Cold storage leases command meaningful premiums to dry distribution — typically $28 to $40+ PSF net depending on temperature zones, building specifications, and configuration. Lease terms run 7 to 15 years to amortize the build cost. Operating costs are higher than dry distribution due to refrigeration energy and maintenance. The buyer pool for cold storage assets is concentrated but institutional.
Recent Trends
What’s shaping demand.
Cold storage demand has tightened Metro Vancouver markets since 2020, driven by grocery e-commerce expansion, seafood and produce import flows, and 3PL cold-chain consolidation. Richmond remains the dominant submarket; Delta and Surrey have absorbed new construction. Build cost inflation has constrained new supply, supporting strong rent escalation.
Why Me
Specialized representation.
Cold storage transactions require asset-class expertise that generalist brokers don't bring. Refrigeration capex modelling, food-safety compliance design, multi-temperature operational economics, and tenant qualification all require depth. Samuel's industrial focus and NAI Commercial Vancouver's cold-chain transaction history provide both tenants and owners with full coverage. NAI Global's broader cold-chain capital relationships deliver institutional buyer access for disposition mandates.
Frequently Asked Questions
Cold Storage, answered.
What does it cost to build cold storage in Metro Vancouver?
Purpose-built cold storage typically runs $400 to $700+ per square foot all-in, depending on temperature zones, redundancy requirements, and compliance certifications. Conversion of dry distribution to cold storage runs lower but rarely delivers true purpose-built operational performance. Build cost has meaningfully escalated through inflation, contributing to constrained new supply.
What's the typical lease rate for cold storage in Richmond?
Modern cold storage in Richmond leases $28 to $40+ PSF net depending on temperature zones and specifications. Multi-temperature buildings with freezer and blast capacity command the highest rates. Cold storage operating costs run materially higher than dry distribution due to refrigeration energy consumption.
Can I convert dry distribution space to cold storage?

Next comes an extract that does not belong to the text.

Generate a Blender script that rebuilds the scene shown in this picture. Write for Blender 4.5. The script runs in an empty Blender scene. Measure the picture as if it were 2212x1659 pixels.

Yes — though the conversion economics depend on building envelope, electrical capacity, structural roof loading, and HVAC infrastructure. Cooler conversions are typically more economic than freezer or blast. Conversion always delivers operational performance below purpose-built cold storage. The decision should be modelled against ground-up alternatives where available.
Where does cold storage concentrate in Metro Vancouver?
Richmond is the dominant cold storage submarket, anchored by YVR adjacency, port access, and established cold-chain operator clustering. Delta and Surrey have absorbed new cold storage construction. Vancouver-proper cold storage is limited and largely tied to legacy waterfront industrial.